▸ STATED GOAL
Select all lines in the records that include "scene".
Begin INFORMATION PROVIDED
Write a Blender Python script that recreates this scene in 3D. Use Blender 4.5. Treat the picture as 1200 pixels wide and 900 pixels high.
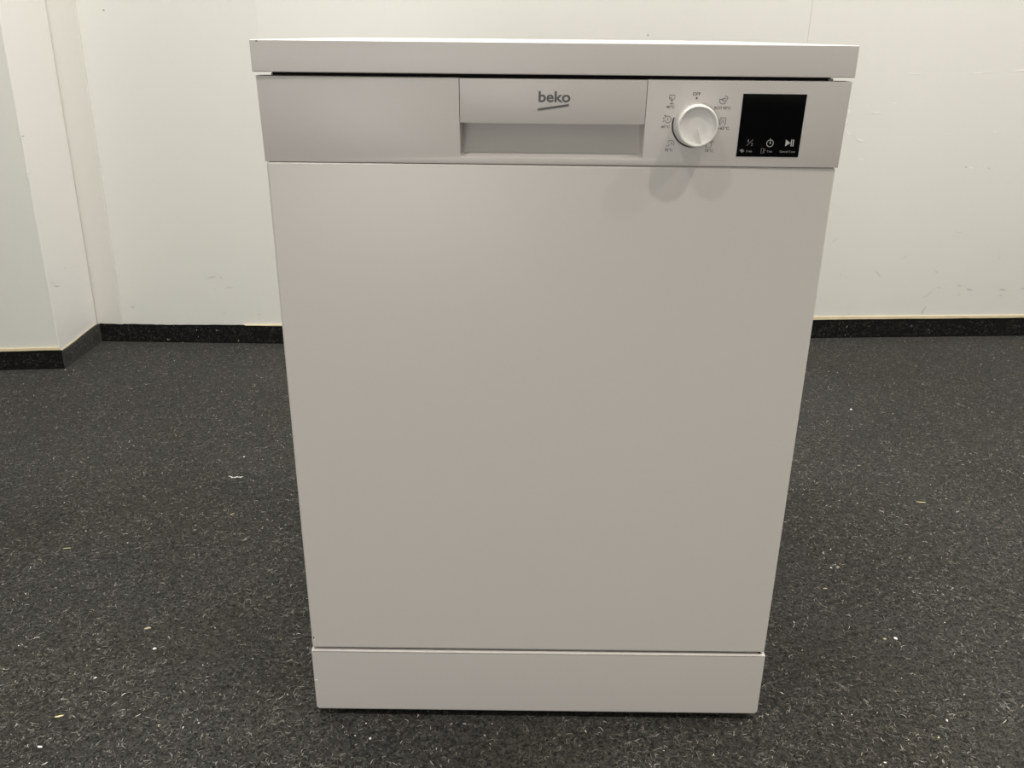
import bpy, bmesh, math, random
import numpy as np
from mathutils import Vector, Matrix

C = bpy.context.scene.collection
for o in list(bpy.data.objects): bpy.data.objects.remove(o)

# ------------------------------------------------------------------ camera
PITCH, YAW, ROLL = 0.38547, 0.00263, 0.01016
cy_, sy_, cp_, sp_ = math.cos(YAW), math.sin(YAW), math.cos(PITCH), math.sin(PITCH)
fwd = Vector((-sy_*cp_, cy_*cp_, -sp_))
rt = Vector((cy_, sy_, 0)); up = rt.cross(fwd)
r2 = math.cos(ROLL)*rt + math.sin(ROLL)*up
u2 = -math.sin(ROLL)*rt + math.cos(ROLL)*up
cam = bpy.data.cameras.new('camera'); cam.sensor_width = 36; cam.lens = 1010/1200*36
cam.clip_start = .02
co = bpy.data.objects.new('camera', cam); C.objects.link(co)
m3 = Matrix((r2, u2, -fwd)).transposed()
co.matrix_world = Matrix.Translation((-0.03576, -0.91962, 0.86365)) @ m3.to_4x4()
bpy.context.scene.camera = co

# ------------------------------------------------------------------ world, lights, exposure
w = bpy.data.worlds.new('world'); bpy.context.scene.world = w; w.use_nodes = True
w.node_tree.nodes['Background'].inputs[0].default_value = (.9, .93, 1, 1)
w.node_tree.nodes['Background'].inputs[1].default_value = .05
def area(name, loc, size, power, col, sizey=None, shape='DISK', spread=180):
    l = bpy.data.lights.new(name, 'AREA'); l.shape = shape; l.size = size
    if sizey: l.shape = 'RECTANGLE'; l.size_y = sizey
    l.energy = power; l.color = col; l.spread = math.radians(spread)
    o = bpy.data.objects.new(name, l); C.objects.link(o); o.location = loc
    return o
CEIL = 2.72
K = (0.1463, -0.026, 0.7795)
area('downlight', (0.85, -0.80, CEIL-.03), .07, 4.9, (1, .91, .82), spread=72)
area('downlight', (-0.69, -0.83, CEIL-.03), .07, 4.7, (1, .95, .90), spread=72)
area('downlight', (1.86, -0.62, CEIL-.03), .07, 8, (1, .93, .86))
area('ceiling_panel_light', (-.42, .38, CEIL-.03), 1.1, 28, (1, .96, .90), .3)
area('ceiling_panel_light', (1.55, .38, CEIL-.03), 1.1, 21.5, (1, .95, .89), .3)
_w = area('added_front_fill', (-.9, -4.27, .62), 1.6, 27, (1, .975, .93), 1.1)  # added low fill, no real source; brightens the lower door and walls
_w.rotation_euler = (math.radians(90), 0, 0)          # faces the dishwasher (+y)
vs = bpy.context.scene.view_settings
vs.view_transform = 'Standard'; vs.look = 'None'; vs.gamma = 1; vs.use_curve_mapping = False
vs.exposure = 0.75

# ------------------------------------------------------------------ materials
def mat(name, col, rough=.5, spec=.5, noise=None, bump=None, sheen=0, coat=0, coat_rough=.1):
    m = bpy.data.materials.new(name); m.use_nodes = True
    nt = m.node_tree; b = nt.nodes['Principled BSDF']
    b.inputs['Base Color'].default_value = (*col, 1)
    b.inputs['Roughness'].default_value = rough
    b.inputs['Specular IOR Level'].default_value = spec
    b.inputs['Sheen Weight'].default_value = sheen
    b.inputs['Coat Weight'].default_value = coat
    b.inputs['Coat Roughness'].default_value = coat_rough
    geo = nt.nodes.new('ShaderNodeNewGeometry')
    if noise:
        sc, amt = noise
        n = nt.nodes.new('ShaderNodeTexNoise'); n.inputs['Scale'].default_value = sc; n.inputs['Detail'].default_value = 4
        nt.links.new(geo.outputs['Position'], n.inputs['Vector'])
        r = nt.nodes.new('ShaderNodeMapRange'); r.inputs['To Min'].default_value = 1-amt; r.inputs['To Max'].default_value = 1+amt
        nt.links.new(n.outputs['Fac'], r.inputs['Value'])
        mx = nt.nodes.new('ShaderNodeVectorMath'); mx.operation = 'SCALE'; mx.inputs[0].default_value = col
        nt.links.new(r.outputs[0], mx.inputs['Scale']); nt.links.new(mx.outputs[0], b.inputs['Base Color'])
    if bump:
        sc, st = bump
        n = nt.nodes.new('ShaderNodeTexNoise'); n.inputs['Scale'].default_value = sc; n.inputs['Detail'].default_value = 3
        nt.links.new(geo.outputs['Position'], n.inputs['Vector'])
        bp = nt.nodes.new('ShaderNodeBump'); bp.inputs['Strength'].default_value = st; bp.inputs['Distance'].default_value = .001
        nt.links.new(n.outputs['Fac'], bp.inputs['Height']); nt.links.new(bp.outputs[0], b.inputs['Normal'])
    return m
M = {}
M['enamel'] = mat('white_enamel', (.63, .605, .575), .32, .5, noise=(6, .012), bump=(900, .04))
M['plastic'] = mat('white_plastic', (.60, .575, .552), .42, .5, noise=(9, .01), bump=(1600, .05))
M['knob'] = mat('white_knob_plastic', (.78, .765, .74), .42, .5, noise=(30, .01))
M['laminate'] = mat('white_laminate', (.655, .628, .606), .4, .5, noise=(8, .012), bump=(700, .05))
M['inner'] = mat('dark_rubber_seal', (.012, .010, .009), .8, .2, noise=(40, .2))
M['metal'] = mat('galvanised_foot', (.35, .35, .34), .4, .5, noise=(50, .1))
M['glass'] = mat('black_display_glass', (.0015, .0018, .002), .06, .25, noise=(20, .1))
M['print'] = mat('grey_print', (.10, .095, .085), .5, .3, noise=(200, .1))
M['logo'] = mat('logo_grey_print', (.085, .082, .078), .35, .5, noise=(200, .05))
M['icon'] = mat('pale_icon_print', (.50, .50, .49), .5, .3, noise=(200, .1))
M['icon_dim'] = mat('dim_icon_print', (.22, .22, .215), .5, .3, noise=(200, .1))
M['wall'] = mat('painted_wall', (.80, .802, .762), .42, .4, noise=(2.2, .025), bump=(160, .12))
M['ceiling'] = mat('ceiling_paint', (.80, .79, .76), .8, .3, noise=(3, .02))
M['strip'] = mat('corner_strip_paint', (.735, .725, .68), .45, .4, noise=(4, .02), bump=(160, .1))
M['reveal'] = mat('smooth_white_panel', (.90, .89, .865), .4, .45, noise=(3, .015), bump=(120, .06))
M['batten'] = mat('raw_pine_batten', (.85, .74, .50), .6, .3, noise=(30, .15))
M['scuff'] = mat('grey_scuff', (.66, .655, .605), .5, .3, noise=(300, .2))
M['scuff_dark'] = mat('brown_scuff', (.34, .30, .25), .6, .3, noise=(300, .2))
M['paint'] = mat('white_paint_chip', (.97, .97, .95), .3, .5, noise=(100, .03))
M['chip'] = mat('white_crumb', (.9, .9, .86), .5, .4, noise=(300, .08))
M['straw'] = mat('yellow_straw', (.72, .66, .36), .5, .4, noise=(300, .1))
M['tan'] = mat('tan_crumb', (.42, .38, .26), .6, .3, noise=(300, .15))

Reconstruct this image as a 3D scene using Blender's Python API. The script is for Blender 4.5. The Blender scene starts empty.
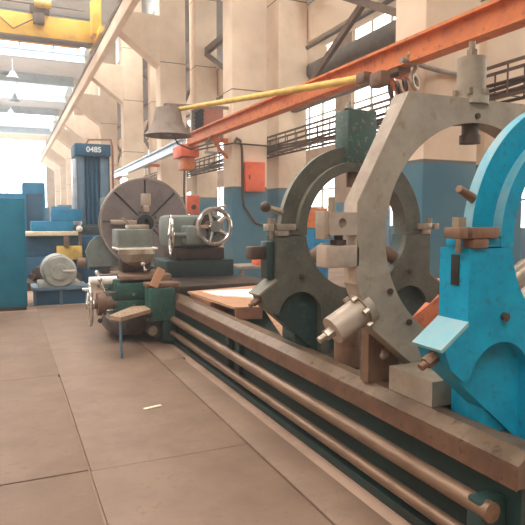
End INFORMATION PROVIDED
▸ REPLY
Write a Blender Python script that recreates this scene in 3D. Use Blender 4.5. Treat the picture as 1200 pixels wide and 900 pixels high.
C = bpy.context.scene.collection
bpy.context.scene.camera = co
w = bpy.data.worlds.new('world'); bpy.context.scene.world = w; w.use_nodes = True
vs = bpy.context.scene.view_settings
Reconstruct this image as a 3D scene using Blender's Python API. The script is for Blender 4.5. The Blender scene starts empty.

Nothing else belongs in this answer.